ICYMI over the Easter weekend:

I wrote about why Murray Rothbard and Francis Fukuyama are crucial context for the Right’s assault on birthright citizenship, about how we conceptualize progress in history, and about the possibility of democratic change:

https://steady.page/en/democracyamericana/posts/0999474f-9069-4edc-8afa-14ba857741fa

No Right Is Ever Safe – but Progress Is Possible

The outrageous assault on birthright citizenship should prompt us to reflect on the fragility of democratic progress - and our own responsibility to defend it

Steady

“We shall repeal the twentieth century”: That’s how self-identified “radical reactionary” Murray Rothbard described the Right’s vision in 1992.

This really is the core goal of the radical Right: Roll back whatever racial and social progress has been achieved over the past century and a half.

It sounds outlandish. To most people who aren’t professionally obligated to analyze the extreme Right, it must seem bizarre that anyone would really be devoted to such a brutally retrograde idea.
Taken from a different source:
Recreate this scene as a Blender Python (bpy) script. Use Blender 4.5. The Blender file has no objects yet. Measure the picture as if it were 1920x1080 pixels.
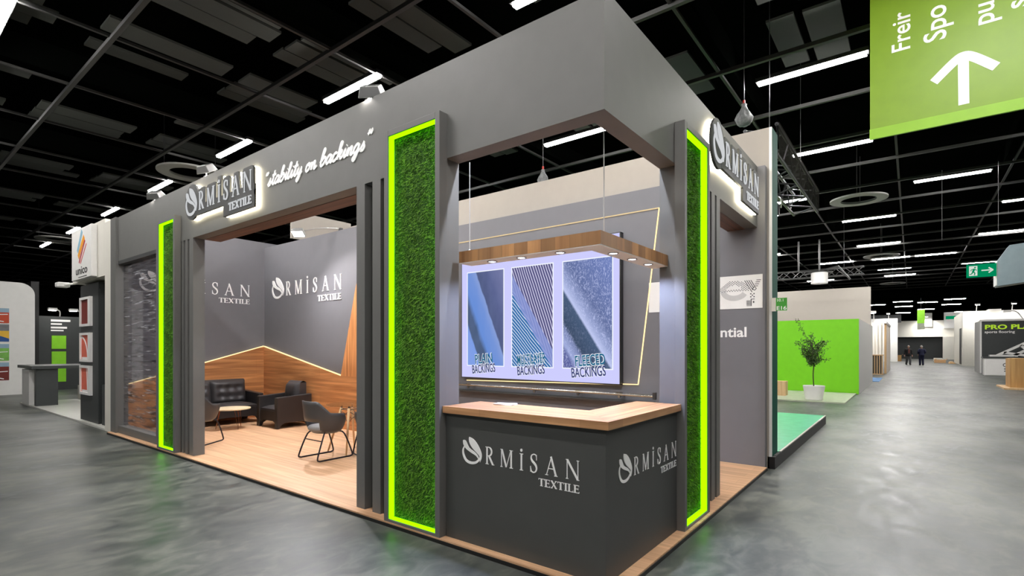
import bpy, bmesh, math, random
from mathutils import Vector, Matrix
random.seed(7)
scene = bpy.context.scene
COL = scene.collection
R = math.radians
PI = math.pi

# ------------------------------------------------------------------ camera
cam_d = bpy.data.cameras.new('camera')
cam = bpy.data.objects.new('camera', cam_d); COL.objects.link(cam)
cam_d.sensor_width = 36.0
cam_d.lens = 969.0 / 1920.0 * 36.0
cam_d.shift_y = 111.0 / 1920.0
cam_d.clip_start = 0.05; cam_d.clip_end = 400
cam.location = (-3.091, -1.614, 1.612)
FWD = Vector((0.79119521, 0.61156369, 0.0))
cam.rotation_euler = FWD.to_track_quat('-Z', 'Y').to_euler()
scene.camera = cam

# ------------------------------------------------------------------ world, exposure
world = bpy.data.worlds.new('hall_air'); scene.world = world
world.use_nodes = True
bg = world.node_tree.nodes['Background']
bg.inputs[0].default_value = (1.0, 0.98, 0.95, 1)
bg.inputs[1].default_value = 0.15
scene.view_settings.view_transform = 'Standard'
scene.view_settings.look = 'None'
scene.view_settings.gamma = 1
scene.view_settings.use_curve_mapping = False
scene.view_settings.exposure = 0.0
TUBE = 215.0          # radiance of the hall's ceiling tubes
CLIP = 420.0          # watts of a clip flood lamp over the lounge
DOWN = 52.0           # watts of one downlight in the pendant beam

# ------------------------------------------------------------------ materials
def lin(c):
    def f(v):
        v /= 255.0
        return v / 12.92 if v <= 0.04045 else ((v + 0.055) / 1.055) ** 2.4
    return (f(c[0]), f(c[1]), f(c[2]), 1.0)

class NT:
    def __init__(s, m):
        m.use_nodes = True
        s.t = m.node_tree; s.n = s.t.nodes; s.n.clear()
        s.out = s.n.new('ShaderNodeOutputMaterial')
    def add(s, typ, **kw):
        n = s.n.new('ShaderNode' + typ)
        for k, v in kw.items():
            if k.startswith('i_'):
                n.inputs[k[2:].replace('_', ' ')].default_value = v
            else:
                setattr(n, k, v)
        return n
    def l(s, a, b): s.t.links.new(a, b)
    def math(s, op, a, b=None, c=None):
        n = s.add('Math', operation=op)
        for i, v in enumerate((a, b, c)):
            if v is None: continue
            if isinstance(v, (int, float)): n.inputs[i].default_value = v
            else: s.l(v, n.inputs[i])
        return n.outputs[0]
    def ramp(s, fac, stops):
        n = s.add('ValToRGB'); e = n.color_ramp.elements
        e[0].position, e[0].color = stops[0][0], stops[0][1]
        e[1].position, e[1].color = stops[-1][0], stops[-1][1]
        for p, c in stops[1:-1]:
            q = e.new(p); q.color = c
        s.l(fac, n.inputs[0]); return n.outputs[0]
    def mix(s, fac, a, b, blend='MIX'):
        n = s.add('Mix', data_type='RGBA', blend_type=blend)
        for i, v in ((0, fac), (6, a), (7, b)):
            if isinstance(v, (int, float)): n.inputs[i].default_value = v
            elif isinstance(v, tuple): n.inputs[i].default_value = v
            else: s.l(v, n.inputs[i])
        return n.outputs[2]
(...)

But that’s where we are: No right, nothing the mainstream would consider “progress” is safe.
The goal, ultimately, is to turn the clock back to *before* the Reconstruction Amendments. That doesn’t mean re-instituting slavery, exactly. But it means fully re-orienting the coercive powers of government towards upholding strict hierarchies of race, gender, religion, and wealth.

The lesson from U.S. history, if there is one, is not that progress is impossible. There has been tremendous progress at times!

But we must not assume directionality in history. There is no arc, there is no linear progression, no utopian end goal we are somehow destined to reach.

@tzimmer_history

Thanks for illuminating a great political-historical fallacy.

It is depressing to hear public voices say that fascist demolition of democracy is "on the wrong side of History". Some folks may hear that and relax, thinking History will gallop onto the battlefield and save us.

Meanwhile, fascists are saying "The winners write the History", and they aren't wrong. Their grand fallacy is the assumption that the victories they have today will be forever, if they are ruthless.